A Secret Garden Path

Off the beaten path, with only a small sign to notify passers-by, the Ogunquit Heritage Museum is one of the better-kept secrets of this town. We happened upon it last year, taking a circuitous route home one day, and it beckoned to us through a line of oaks and maples. Hidden away, it doesn’t shout, or even announce, its presence so much as it waits in secret quiet. Though the hours it is open are scant (and I’ve never managed to find myself there when the museum itself was welcoming visitors), it’s the garden path that lies before it that is the main draw for me.

The Road Not Taken

Two roads diverged in a yellow wood,
And sorry I could not travel both
And be one traveler, long I stood
And looked down one as far as I could
To where it bent in the undergrowth;

Then took the other, as just as fair,
And having perhaps the better claim
Because it was grassy and wanted wear,
Though as for that the passing there
Had worn them really about the same,

And both that morning equally lay
In leaves no step had trodden black.
Oh, I kept the first for another day!
Yet knowing how way leads on to way
I doubted if I should ever come back.

I shall be telling this with a sigh
Somewhere ages and ages hence:
Two roads diverged in a wood, and I,
I took the one less traveled by,
And that has made all the difference.

 ~ Robert Frost

In a town crowded with the first flush of tourists, this is one spot where it is common to find sweet delicious solitude at any given time. It is also brimming with seemingly-forgotten woodland plants, rare finds like white bleeding hearts and great swaths of Trillium just past their peak. An unidentifiable yellow plant shakes its wet blooms free from the rain, its canopy of leaves protecting its pendulous hairy seed pods.

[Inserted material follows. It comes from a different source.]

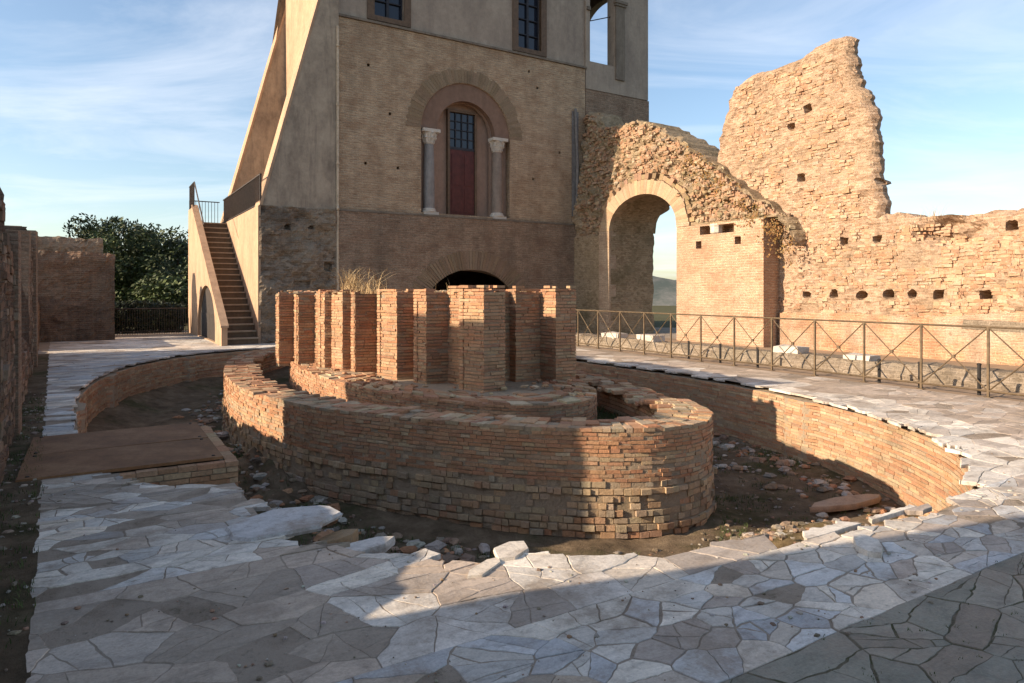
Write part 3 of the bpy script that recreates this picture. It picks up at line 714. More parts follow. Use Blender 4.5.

The path leads in a rough circle from the small red museum building out through the wooded area, then back to the small rise of steps leading into the building, framed by lilacs in full, fragrant bloom. On this visit, I am alone. Andy is resting back in the guesthouse.

Sitting on a bench beside the stand of faded Trillium, I am taken back to a snippet of memory I’m not even sure is mine. It is a glimpse of the spring forest in Vermont, near a covered wooden bridge. A red Wake Robin nods its crimson head in the breeze, a few feet away from the road and buffered by the trees. Then it is gone. The flower. The memory. The sunlight.

I never quite manage to share the sublime with anyone.